The origin of the edTPA begin in fall of 1998 when California adopted a bill requiring teacher candidates to pass a performance assessment in order to be certified. In 2001, a group of twelve California schools of education came together to create an assessment to fulfill this requirement which was spearheaded by Linda Darling-Hammond and her team at the Stanford Center for Assessment, Learning and Equity (SCALE). This work became the Performance Assessment for California Teachers (PACT). SCALE's leadership in the national Teacher Performance Assessment Consortium (TPAC) organized efforts to use teacher performance assessments, specifically the edTPA, throughout the country (Stanford Center for Assessment, Learning and Equity, 2014a). With the edTPA being, “endorsed and promoted by AACTE”(AACTE, n.d.), SCALE has influence in the field of performance assessments.

Although there are specific versions of the edTPA for most certification fields, the edTPA structure is similar across content areas. There are three tasks: planning, instruction, and assessment. To pass the edTPA, the focus shifts from inputs (teaching) to outputs (student learning) with ten of the eighteen rubrics in the elementary education portfolio focusing on some aspect of data collection, analysis, or usage (Stanford Center for Assessment, Learning and Equity, 2014d).

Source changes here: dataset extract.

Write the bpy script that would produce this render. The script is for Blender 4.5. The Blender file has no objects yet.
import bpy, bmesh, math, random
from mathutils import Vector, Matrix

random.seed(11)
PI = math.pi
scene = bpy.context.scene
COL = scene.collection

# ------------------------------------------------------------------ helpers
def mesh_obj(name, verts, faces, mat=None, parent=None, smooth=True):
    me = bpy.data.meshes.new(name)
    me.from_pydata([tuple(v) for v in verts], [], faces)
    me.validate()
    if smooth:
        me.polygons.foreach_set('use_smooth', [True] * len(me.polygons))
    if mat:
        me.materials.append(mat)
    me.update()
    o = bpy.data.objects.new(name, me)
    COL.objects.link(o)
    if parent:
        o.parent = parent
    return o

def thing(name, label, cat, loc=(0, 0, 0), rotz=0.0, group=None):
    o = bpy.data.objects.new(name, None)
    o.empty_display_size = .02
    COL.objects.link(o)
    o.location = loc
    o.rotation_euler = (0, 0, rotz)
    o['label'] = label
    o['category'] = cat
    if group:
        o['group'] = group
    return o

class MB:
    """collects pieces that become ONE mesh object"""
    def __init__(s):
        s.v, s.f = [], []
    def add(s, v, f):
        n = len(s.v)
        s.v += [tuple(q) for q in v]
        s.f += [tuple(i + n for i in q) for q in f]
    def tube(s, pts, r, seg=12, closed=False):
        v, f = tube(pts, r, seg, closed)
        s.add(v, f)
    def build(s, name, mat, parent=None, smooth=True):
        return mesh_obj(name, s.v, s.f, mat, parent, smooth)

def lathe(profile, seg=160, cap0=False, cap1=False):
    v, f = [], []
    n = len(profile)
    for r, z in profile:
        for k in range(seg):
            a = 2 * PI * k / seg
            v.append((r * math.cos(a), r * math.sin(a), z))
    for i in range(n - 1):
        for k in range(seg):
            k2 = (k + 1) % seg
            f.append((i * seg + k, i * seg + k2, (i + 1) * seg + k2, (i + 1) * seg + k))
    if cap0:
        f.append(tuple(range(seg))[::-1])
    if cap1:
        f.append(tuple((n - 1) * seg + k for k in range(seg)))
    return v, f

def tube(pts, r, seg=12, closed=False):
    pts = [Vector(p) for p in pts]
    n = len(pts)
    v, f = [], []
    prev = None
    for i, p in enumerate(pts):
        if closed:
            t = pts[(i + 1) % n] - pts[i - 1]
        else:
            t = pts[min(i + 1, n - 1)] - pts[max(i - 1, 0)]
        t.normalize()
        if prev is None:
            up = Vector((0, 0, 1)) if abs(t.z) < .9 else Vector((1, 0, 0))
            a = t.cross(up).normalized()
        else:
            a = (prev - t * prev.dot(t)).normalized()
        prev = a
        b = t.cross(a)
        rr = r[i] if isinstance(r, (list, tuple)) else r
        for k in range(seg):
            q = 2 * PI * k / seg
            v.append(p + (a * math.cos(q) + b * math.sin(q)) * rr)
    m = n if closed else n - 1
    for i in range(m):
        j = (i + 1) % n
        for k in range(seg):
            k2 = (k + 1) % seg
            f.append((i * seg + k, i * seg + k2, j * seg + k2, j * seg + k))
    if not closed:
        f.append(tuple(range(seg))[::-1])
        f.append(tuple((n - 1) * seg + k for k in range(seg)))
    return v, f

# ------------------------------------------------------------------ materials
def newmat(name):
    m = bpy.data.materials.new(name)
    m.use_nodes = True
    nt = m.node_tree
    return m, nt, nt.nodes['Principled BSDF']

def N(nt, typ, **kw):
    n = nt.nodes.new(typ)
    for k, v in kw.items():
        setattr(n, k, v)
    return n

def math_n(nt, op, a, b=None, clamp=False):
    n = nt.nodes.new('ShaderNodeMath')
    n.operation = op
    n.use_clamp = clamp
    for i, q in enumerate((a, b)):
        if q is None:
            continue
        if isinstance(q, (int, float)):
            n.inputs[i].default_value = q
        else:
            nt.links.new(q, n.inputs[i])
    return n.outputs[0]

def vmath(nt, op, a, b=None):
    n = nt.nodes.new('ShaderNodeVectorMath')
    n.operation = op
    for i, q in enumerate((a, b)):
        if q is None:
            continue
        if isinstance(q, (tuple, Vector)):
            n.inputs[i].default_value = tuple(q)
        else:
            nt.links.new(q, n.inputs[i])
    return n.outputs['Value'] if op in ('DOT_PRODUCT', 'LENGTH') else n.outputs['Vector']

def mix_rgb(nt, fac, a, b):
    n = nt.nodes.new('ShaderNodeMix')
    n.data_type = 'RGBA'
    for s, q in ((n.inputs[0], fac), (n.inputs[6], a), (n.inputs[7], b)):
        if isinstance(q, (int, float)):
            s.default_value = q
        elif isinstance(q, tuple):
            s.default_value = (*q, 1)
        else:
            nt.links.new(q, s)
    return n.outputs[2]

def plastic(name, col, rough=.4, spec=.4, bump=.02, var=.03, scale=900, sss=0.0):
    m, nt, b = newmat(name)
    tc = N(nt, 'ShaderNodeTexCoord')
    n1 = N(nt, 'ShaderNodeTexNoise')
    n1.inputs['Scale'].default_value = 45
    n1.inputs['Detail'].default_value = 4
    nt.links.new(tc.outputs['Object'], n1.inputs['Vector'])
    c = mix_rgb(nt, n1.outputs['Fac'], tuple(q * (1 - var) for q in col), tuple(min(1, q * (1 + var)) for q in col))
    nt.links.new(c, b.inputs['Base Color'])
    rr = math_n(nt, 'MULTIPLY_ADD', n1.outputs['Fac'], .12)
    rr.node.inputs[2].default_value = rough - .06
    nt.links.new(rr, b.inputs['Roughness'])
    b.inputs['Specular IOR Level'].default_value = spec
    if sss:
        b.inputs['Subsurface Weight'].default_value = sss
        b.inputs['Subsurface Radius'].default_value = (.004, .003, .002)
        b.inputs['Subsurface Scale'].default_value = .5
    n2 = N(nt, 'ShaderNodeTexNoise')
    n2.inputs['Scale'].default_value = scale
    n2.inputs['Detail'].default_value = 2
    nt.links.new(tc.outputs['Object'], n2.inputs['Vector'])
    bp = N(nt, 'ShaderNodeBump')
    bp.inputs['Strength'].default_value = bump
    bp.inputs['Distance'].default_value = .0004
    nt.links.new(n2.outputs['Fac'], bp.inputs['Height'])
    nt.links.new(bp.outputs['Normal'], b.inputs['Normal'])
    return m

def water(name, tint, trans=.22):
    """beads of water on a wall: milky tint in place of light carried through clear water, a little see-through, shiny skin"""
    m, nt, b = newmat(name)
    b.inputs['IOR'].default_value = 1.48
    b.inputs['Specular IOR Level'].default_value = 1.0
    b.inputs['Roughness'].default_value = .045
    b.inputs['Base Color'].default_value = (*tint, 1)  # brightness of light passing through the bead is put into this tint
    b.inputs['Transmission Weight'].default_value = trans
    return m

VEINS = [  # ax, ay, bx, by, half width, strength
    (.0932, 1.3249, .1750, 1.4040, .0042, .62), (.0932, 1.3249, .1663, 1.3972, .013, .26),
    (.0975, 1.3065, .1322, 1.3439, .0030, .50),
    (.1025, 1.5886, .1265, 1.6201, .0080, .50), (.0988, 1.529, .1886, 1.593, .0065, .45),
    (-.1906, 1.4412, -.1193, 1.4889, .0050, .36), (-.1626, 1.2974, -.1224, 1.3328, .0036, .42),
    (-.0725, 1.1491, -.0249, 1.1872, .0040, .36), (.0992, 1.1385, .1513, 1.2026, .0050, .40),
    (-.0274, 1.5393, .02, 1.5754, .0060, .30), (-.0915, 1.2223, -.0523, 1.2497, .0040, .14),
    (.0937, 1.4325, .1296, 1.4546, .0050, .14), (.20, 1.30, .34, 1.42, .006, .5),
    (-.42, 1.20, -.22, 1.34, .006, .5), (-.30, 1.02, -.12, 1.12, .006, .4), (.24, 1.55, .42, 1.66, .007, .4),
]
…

Additionally, teacher candidates must also learn how to navigate the assessment itself. They must learn the language, format, scoring procedure, and digital literacy skills necessary to be successful. Unlike other certification exams, this assessment requires schools of education to provide structures and support since the edTPA is conducted during student teaching and accreditation as a school of education is linked to passing rates in some states, such as New York. Whether through coursework, fieldwork assignments, workshops, or other support structures, schools of education need to utilize multiple sources of support to 1) help students pass the edTPA, 2) have the edTPA not feel so overwhelming, and 3) allow students to focus their efforts on their student teaching placement rather than just passing the assessment.